Task requirements:
Exactly reproduce the entries, dropping any pictures from your copy.

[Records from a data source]
-- start --

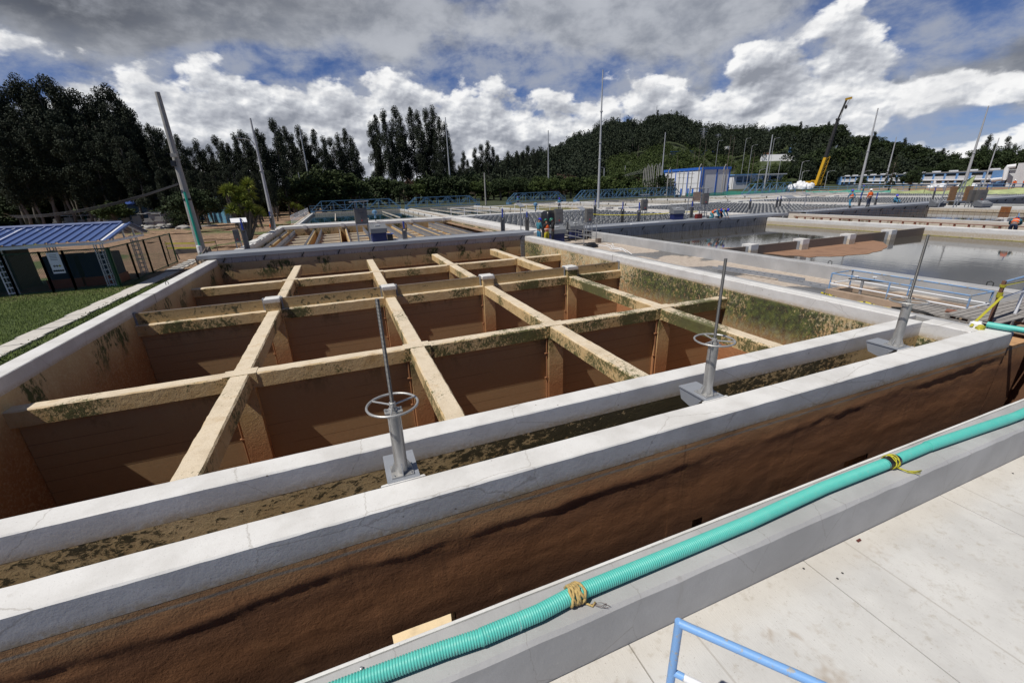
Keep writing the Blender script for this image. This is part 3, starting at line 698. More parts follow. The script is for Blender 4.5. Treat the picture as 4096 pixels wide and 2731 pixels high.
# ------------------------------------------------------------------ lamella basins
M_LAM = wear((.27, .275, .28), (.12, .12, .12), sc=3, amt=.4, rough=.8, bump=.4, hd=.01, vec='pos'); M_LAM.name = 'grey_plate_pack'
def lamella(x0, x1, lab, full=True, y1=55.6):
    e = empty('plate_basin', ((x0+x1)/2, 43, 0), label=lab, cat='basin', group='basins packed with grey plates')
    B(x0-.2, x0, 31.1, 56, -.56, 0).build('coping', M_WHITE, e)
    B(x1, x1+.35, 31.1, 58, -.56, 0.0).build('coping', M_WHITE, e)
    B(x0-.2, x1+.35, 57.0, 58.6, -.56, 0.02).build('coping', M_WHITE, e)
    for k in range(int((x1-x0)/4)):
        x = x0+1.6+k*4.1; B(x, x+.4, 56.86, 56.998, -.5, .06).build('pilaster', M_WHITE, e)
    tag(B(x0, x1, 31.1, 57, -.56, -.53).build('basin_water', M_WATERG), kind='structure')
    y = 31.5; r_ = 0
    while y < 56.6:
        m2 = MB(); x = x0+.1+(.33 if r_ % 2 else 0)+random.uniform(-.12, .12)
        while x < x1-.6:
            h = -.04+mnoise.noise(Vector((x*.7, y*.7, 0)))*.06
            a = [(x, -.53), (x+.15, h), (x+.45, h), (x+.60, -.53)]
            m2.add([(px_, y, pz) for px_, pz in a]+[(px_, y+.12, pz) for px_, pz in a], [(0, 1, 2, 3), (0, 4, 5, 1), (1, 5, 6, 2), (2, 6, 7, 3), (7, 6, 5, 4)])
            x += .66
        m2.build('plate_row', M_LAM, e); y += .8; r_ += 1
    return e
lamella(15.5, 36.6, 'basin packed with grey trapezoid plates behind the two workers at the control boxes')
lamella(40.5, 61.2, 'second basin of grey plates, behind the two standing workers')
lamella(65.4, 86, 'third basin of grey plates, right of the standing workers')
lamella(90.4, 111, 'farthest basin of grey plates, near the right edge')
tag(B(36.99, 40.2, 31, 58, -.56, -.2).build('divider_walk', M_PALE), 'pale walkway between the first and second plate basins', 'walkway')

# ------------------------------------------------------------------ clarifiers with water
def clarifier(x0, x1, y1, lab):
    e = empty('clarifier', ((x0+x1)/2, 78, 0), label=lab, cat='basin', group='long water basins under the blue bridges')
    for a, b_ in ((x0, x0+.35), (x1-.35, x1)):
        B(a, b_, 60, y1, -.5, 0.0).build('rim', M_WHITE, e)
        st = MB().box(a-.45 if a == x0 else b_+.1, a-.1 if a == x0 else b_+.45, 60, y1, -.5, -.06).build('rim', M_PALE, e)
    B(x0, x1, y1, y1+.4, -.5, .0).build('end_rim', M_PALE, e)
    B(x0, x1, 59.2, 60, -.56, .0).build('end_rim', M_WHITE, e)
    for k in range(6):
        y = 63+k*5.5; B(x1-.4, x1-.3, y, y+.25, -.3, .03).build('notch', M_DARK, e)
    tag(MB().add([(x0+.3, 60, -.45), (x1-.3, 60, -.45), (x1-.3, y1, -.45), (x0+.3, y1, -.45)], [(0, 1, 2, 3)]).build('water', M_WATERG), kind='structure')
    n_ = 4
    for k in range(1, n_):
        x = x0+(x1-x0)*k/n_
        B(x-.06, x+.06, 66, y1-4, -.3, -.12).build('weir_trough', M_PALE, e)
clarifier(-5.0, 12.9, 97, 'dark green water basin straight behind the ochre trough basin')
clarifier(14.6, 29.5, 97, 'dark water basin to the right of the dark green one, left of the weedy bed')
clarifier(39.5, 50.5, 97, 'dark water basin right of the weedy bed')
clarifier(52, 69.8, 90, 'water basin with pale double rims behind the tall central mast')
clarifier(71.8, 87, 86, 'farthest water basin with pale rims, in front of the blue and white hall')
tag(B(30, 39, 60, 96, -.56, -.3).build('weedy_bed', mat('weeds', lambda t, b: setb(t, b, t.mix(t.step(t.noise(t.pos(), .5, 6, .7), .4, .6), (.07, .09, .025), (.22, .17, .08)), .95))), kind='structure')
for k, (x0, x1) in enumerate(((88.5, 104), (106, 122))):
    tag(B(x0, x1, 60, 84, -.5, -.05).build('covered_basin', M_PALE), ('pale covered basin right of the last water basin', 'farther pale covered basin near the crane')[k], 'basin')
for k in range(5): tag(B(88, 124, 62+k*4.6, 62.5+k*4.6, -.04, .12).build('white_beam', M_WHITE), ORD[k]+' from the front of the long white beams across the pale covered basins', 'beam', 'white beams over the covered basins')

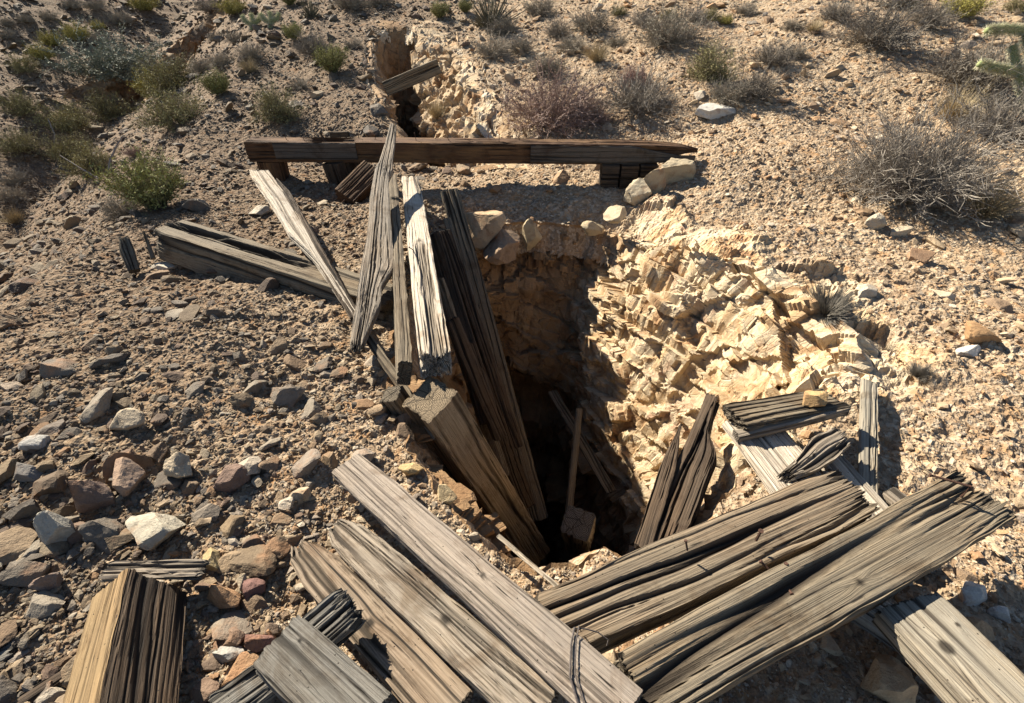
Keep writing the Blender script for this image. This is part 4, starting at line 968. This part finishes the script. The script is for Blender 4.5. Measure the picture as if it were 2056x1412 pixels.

-- end --

Exercise result:
Keep writing the Blender script for this image. This is part 3, starting at line 698. More parts follow. The script is for Blender 4.5. Treat the picture as 4096 pixels wide and 2731 pixels high.
# ------------------------------------------------------------------ lamella basins
M_LAM = wear((.27, .275, .28), (.12, .12, .12), sc=3, amt=.4, rough=.8, bump=.4, hd=.01, vec='pos'); M_LAM.name = 'grey_plate_pack'
def lamella(x0, x1, lab, full=True, y1=55.6):
    e = empty('plate_basin', ((x0+x1)/2, 43, 0), label=lab, cat='basin', group='basins packed with grey plates')
    B(x0-.2, x0, 31.1, 56, -.56, 0).build('coping', M_WHITE, e)
    B(x1, x1+.35, 31.1, 58, -.56, 0.0).build('coping', M_WHITE, e)
    B(x0-.2, x1+.35, 57.0, 58.6, -.56, 0.02).build('coping', M_WHITE, e)
    for k in range(int((x1-x0)/4)):
        x = x0+1.6+k*4.1; B(x, x+.4, 56.86, 56.998, -.5, .06).build('pilaster', M_WHITE, e)
    tag(B(x0, x1, 31.1, 57, -.56, -.53).build('basin_water', M_WATERG), kind='structure')
    y = 31.5; r_ = 0
    while y < 56.6:
        m2 = MB(); x = x0+.1+(.33 if r_ % 2 else 0)+random.uniform(-.12, .12)
        while x < x1-.6:
            h = -.04+mnoise.noise(Vector((x*.7, y*.7, 0)))*.06
            a = [(x, -.53), (x+.15, h), (x+.45, h), (x+.60, -.53)]
            m2.add([(px_, y, pz) for px_, pz in a]+[(px_, y+.12, pz) for px_, pz in a], [(0, 1, 2, 3), (0, 4, 5, 1), (1, 5, 6, 2), (2, 6, 7, 3), (7, 6, 5, 4)])
            x += .66
        m2.build('plate_row', M_LAM, e); y += .8; r_ += 1
    return e
lamella(15.5, 36.6, 'basin packed with grey trapezoid plates behind the two workers at the control boxes')
lamella(40.5, 61.2, 'second basin of grey plates, behind the two standing workers')
lamella(65.4, 86, 'third basin of grey plates, right of the standing workers')
lamella(90.4, 111, 'farthest basin of grey plates, near the right edge')
tag(B(36.99, 40.2, 31, 58, -.56, -.2).build('divider_walk', M_PALE), 'pale walkway between the first and second plate basins', 'walkway')

# ------------------------------------------------------------------ clarifiers with water
def clarifier(x0, x1, y1, lab):
    e = empty('clarifier', ((x0+x1)/2, 78, 0), label=lab, cat='basin', group='long water basins under the blue bridges')
    for a, b_ in ((x0, x0+.35), (x1-.35, x1)):
        B(a, b_, 60, y1, -.5, 0.0).build('rim', M_WHITE, e)
        st = MB().box(a-.45 if a == x0 else b_+.1, a-.1 if a == x0 else b_+.45, 60, y1, -.5, -.06).build('rim', M_PALE, e)
    B(x0, x1, y1, y1+.4, -.5, .0).build('end_rim', M_PALE, e)
    B(x0, x1, 59.2, 60, -.56, .0).build('end_rim', M_WHITE, e)
    for k in range(6):
        y = 63+k*5.5; B(x1-.4, x1-.3, y, y+.25, -.3, .03).build('notch', M_DARK, e)
    tag(MB().add([(x0+.3, 60, -.45), (x1-.3, 60, -.45), (x1-.3, y1, -.45), (x0+.3, y1, -.45)], [(0, 1, 2, 3)]).build('water', M_WATERG), kind='structure')
    n_ = 4
    for k in range(1, n_):
        x = x0+(x1-x0)*k/n_
        B(x-.06, x+.06, 66, y1-4, -.3, -.12).build('weir_trough', M_PALE, e)
clarifier(-5.0, 12.9, 97, 'dark green water basin straight behind the ochre trough basin')
clarifier(14.6, 29.5, 97, 'dark water basin to the right of the dark green one, left of the weedy bed')
clarifier(39.5, 50.5, 97, 'dark water basin right of the weedy bed')
clarifier(52, 69.8, 90, 'water basin with pale double rims behind the tall central mast')
clarifier(71.8, 87, 86, 'farthest water basin with pale rims, in front of the blue and white hall')
tag(B(30, 39, 60, 96, -.56, -.3).build('weedy_bed', mat('weeds', lambda t, b: setb(t, b, t.mix(t.step(t.noise(t.pos(), .5, 6, .7), .4, .6), (.07, .09, .025), (.22, .17, .08)), .95))), kind='structure')
for k, (x0, x1) in enumerate(((88.5, 104), (106, 122))):
    tag(B(x0, x1, 60, 84, -.5, -.05).build('covered_basin', M_PALE), ('pale covered basin right of the last water basin', 'farther pale covered basin near the crane')[k], 'basin')
for k in range(5): tag(B(88, 124, 62+k*4.6, 62.5+k*4.6, -.04, .12).build('white_beam', M_WHITE), ORD[k]+' from the front of the long white beams across the pale covered basins', 'beam', 'white beams over the covered basins')

Keep writing the Blender script for this image. This is part 4, starting at line 968. This part finishes the script. The script is for Blender 4.5. Measure the picture as if it were 2056x1412 pixels.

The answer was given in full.